OBJECTIVE: Copy out the lines of the records below, and only those lines, from the one with "Write the bpy" through the one with "PI = math.pi", exactly as they appear.
>> Begin THE INPUT
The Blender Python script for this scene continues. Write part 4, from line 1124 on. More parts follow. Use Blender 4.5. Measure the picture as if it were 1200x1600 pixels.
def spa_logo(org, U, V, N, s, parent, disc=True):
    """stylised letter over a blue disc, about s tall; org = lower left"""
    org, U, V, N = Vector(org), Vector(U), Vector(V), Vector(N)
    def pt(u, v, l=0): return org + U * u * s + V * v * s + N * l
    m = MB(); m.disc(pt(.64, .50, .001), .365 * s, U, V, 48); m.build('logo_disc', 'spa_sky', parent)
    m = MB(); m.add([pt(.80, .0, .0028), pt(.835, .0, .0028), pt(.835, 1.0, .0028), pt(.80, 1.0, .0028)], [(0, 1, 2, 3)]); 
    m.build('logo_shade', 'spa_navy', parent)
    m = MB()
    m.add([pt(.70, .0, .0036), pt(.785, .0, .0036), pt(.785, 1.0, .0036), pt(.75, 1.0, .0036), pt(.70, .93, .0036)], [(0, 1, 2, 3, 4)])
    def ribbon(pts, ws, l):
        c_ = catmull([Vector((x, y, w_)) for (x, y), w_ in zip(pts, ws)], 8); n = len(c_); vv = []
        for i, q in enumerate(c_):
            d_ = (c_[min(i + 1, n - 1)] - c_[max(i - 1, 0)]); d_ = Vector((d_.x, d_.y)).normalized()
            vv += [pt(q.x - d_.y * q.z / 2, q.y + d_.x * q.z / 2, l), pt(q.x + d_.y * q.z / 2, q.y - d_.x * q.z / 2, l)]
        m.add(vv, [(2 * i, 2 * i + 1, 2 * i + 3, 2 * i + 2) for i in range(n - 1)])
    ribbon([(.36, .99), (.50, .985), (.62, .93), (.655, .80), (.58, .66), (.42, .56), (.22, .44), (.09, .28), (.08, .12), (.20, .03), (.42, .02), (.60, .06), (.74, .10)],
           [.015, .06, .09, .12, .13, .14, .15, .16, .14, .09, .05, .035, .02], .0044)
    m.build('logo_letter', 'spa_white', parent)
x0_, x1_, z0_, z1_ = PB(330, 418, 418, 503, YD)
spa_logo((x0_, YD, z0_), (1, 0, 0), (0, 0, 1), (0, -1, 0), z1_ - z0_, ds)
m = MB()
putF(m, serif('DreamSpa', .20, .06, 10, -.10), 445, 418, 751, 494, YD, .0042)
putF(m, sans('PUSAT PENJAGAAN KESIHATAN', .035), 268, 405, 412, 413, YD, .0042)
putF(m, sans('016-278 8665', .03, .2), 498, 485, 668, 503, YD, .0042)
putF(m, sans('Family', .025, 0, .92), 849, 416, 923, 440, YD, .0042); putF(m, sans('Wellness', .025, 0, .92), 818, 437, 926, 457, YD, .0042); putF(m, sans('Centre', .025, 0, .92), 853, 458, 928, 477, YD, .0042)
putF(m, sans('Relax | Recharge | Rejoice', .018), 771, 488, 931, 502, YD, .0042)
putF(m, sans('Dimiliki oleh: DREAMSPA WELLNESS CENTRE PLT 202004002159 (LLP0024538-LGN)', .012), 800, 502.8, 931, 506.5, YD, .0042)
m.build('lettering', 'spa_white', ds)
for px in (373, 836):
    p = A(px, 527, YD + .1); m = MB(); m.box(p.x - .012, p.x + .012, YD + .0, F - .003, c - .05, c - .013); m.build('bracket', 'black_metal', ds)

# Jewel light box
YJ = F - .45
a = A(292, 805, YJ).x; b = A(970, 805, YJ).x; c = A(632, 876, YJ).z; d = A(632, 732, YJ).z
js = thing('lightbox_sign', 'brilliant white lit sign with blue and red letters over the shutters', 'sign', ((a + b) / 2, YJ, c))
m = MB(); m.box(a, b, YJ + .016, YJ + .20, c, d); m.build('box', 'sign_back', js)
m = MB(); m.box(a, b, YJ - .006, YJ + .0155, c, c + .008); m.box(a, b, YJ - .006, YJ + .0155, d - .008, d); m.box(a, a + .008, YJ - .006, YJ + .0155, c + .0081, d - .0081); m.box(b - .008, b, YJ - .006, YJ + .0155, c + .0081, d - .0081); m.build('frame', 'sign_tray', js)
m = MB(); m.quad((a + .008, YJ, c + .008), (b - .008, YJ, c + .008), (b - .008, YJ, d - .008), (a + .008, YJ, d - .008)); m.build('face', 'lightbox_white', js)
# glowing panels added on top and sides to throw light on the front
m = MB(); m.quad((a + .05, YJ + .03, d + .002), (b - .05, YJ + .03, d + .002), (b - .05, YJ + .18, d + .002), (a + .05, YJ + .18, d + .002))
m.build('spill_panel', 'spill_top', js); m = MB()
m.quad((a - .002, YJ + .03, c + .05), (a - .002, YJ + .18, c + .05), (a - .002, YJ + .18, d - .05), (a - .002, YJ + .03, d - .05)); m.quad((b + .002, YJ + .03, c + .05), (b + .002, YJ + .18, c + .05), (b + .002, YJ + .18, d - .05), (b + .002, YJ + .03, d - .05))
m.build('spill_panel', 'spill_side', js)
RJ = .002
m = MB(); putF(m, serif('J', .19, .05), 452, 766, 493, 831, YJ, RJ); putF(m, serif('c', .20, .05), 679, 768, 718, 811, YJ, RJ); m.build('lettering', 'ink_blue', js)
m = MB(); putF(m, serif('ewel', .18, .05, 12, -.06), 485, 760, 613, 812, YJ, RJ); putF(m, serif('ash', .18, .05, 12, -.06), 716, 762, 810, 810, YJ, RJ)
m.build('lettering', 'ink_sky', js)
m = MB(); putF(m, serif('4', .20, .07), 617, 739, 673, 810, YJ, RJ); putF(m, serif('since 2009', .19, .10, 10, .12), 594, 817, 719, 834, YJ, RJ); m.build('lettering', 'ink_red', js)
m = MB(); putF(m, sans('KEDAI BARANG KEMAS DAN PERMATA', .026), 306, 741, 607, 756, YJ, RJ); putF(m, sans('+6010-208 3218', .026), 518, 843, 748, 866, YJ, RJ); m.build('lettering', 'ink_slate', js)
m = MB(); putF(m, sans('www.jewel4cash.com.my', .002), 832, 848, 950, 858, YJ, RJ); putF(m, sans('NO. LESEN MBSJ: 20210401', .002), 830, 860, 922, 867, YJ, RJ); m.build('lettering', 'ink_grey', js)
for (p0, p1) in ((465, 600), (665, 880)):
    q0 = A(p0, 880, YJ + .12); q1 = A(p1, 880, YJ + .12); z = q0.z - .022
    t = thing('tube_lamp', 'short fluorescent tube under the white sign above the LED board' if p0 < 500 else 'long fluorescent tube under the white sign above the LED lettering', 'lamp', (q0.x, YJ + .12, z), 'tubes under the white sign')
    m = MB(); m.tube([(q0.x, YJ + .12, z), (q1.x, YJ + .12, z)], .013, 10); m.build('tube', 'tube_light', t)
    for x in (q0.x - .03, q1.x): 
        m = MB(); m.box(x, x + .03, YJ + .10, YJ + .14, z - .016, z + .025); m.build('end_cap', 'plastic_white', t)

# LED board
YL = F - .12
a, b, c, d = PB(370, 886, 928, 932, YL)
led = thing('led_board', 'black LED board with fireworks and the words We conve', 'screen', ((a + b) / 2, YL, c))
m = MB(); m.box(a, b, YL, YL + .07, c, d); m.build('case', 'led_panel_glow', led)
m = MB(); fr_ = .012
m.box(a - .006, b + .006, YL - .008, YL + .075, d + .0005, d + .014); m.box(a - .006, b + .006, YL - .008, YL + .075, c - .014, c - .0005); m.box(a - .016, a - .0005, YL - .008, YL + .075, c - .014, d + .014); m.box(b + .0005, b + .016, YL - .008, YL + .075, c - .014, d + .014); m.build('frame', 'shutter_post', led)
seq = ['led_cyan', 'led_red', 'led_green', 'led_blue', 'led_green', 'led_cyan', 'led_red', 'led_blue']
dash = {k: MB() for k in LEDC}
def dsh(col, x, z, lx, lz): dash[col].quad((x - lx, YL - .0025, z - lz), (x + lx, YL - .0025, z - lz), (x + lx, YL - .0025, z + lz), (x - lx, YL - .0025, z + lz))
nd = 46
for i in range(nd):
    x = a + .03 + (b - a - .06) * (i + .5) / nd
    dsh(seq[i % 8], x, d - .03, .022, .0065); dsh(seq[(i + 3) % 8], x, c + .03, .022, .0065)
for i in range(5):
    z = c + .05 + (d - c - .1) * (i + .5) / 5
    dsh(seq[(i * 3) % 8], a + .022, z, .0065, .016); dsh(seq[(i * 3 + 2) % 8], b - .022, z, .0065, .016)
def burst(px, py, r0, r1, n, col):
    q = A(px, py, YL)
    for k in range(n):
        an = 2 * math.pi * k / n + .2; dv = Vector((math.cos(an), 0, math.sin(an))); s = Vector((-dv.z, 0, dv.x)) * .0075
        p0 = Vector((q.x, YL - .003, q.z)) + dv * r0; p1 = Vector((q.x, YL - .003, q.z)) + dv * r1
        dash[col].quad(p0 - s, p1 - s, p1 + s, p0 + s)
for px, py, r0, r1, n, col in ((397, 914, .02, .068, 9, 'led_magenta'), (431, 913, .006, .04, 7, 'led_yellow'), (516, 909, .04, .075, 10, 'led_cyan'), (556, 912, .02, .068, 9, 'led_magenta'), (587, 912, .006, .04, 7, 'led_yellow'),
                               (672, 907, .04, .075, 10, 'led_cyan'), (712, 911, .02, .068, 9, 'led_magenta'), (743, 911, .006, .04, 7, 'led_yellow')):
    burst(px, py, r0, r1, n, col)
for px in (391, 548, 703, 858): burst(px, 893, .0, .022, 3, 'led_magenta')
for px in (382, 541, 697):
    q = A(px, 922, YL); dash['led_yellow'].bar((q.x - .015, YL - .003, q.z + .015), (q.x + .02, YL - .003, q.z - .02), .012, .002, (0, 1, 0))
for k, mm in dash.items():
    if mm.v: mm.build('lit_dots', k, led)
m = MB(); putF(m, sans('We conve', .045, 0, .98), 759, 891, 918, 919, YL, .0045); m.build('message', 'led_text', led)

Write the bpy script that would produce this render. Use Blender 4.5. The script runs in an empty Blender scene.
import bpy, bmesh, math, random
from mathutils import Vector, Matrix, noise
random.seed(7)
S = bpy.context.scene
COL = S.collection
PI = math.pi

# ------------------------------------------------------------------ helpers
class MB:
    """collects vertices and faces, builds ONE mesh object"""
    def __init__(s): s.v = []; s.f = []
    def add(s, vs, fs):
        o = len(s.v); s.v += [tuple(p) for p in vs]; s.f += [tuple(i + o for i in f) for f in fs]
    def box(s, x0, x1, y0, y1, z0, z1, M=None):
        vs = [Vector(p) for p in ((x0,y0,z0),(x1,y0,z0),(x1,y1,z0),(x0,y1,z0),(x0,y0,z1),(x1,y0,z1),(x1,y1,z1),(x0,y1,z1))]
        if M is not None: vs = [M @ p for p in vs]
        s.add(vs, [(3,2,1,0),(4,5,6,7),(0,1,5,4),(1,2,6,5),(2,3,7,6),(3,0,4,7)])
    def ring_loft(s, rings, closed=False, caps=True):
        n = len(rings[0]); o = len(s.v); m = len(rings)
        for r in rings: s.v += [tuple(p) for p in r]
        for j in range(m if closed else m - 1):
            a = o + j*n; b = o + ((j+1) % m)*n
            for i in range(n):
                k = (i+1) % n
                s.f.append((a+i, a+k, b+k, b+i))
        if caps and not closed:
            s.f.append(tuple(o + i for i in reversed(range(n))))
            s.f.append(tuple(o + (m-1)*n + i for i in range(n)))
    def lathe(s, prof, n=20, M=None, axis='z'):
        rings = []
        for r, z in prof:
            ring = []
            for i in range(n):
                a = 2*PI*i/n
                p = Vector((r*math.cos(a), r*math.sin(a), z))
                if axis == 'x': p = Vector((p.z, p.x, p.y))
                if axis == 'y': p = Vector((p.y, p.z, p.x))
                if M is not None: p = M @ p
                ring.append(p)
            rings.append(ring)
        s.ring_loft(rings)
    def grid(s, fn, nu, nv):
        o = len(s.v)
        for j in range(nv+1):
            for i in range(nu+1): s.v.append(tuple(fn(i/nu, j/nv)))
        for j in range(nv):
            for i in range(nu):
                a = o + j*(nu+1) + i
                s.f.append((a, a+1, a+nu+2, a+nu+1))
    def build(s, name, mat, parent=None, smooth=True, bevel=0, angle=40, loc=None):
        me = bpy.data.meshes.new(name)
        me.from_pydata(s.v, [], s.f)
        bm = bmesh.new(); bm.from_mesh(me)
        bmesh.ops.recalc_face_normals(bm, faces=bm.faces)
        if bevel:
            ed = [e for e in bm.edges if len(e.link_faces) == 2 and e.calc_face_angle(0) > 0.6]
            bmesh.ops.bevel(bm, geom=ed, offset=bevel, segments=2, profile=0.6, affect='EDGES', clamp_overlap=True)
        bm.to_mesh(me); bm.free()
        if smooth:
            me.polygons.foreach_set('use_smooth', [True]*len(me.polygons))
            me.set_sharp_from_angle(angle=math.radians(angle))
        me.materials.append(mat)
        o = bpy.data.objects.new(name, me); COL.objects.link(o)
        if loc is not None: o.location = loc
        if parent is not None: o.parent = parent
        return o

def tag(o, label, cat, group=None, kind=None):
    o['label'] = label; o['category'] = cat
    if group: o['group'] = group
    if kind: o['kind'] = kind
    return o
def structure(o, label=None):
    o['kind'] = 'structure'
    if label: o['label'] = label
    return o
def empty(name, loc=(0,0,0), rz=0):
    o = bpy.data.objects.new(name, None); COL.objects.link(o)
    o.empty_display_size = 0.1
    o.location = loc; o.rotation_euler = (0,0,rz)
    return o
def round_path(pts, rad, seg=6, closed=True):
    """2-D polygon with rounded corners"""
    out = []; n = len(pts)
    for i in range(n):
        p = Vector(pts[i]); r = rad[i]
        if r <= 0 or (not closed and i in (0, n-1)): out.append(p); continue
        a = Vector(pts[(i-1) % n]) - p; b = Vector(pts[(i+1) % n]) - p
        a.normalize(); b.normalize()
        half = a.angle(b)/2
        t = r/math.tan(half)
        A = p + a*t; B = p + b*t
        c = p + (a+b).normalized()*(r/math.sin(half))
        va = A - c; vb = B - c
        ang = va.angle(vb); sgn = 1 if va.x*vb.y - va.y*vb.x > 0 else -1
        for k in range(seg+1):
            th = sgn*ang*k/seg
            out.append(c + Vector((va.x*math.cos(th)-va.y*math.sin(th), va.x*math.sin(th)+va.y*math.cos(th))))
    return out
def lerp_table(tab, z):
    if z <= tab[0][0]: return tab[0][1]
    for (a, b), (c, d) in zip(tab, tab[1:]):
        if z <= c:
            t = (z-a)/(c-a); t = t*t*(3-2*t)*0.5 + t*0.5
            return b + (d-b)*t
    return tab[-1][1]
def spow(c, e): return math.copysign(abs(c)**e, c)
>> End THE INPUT
COMPLETED TASK:
Write the bpy script that would produce this render. Use Blender 4.5. The script runs in an empty Blender scene.
import bpy, bmesh, math, random
from mathutils import Vector, Matrix, noise
random.seed(7)
S = bpy.context.scene
COL = S.collection
PI = math.pi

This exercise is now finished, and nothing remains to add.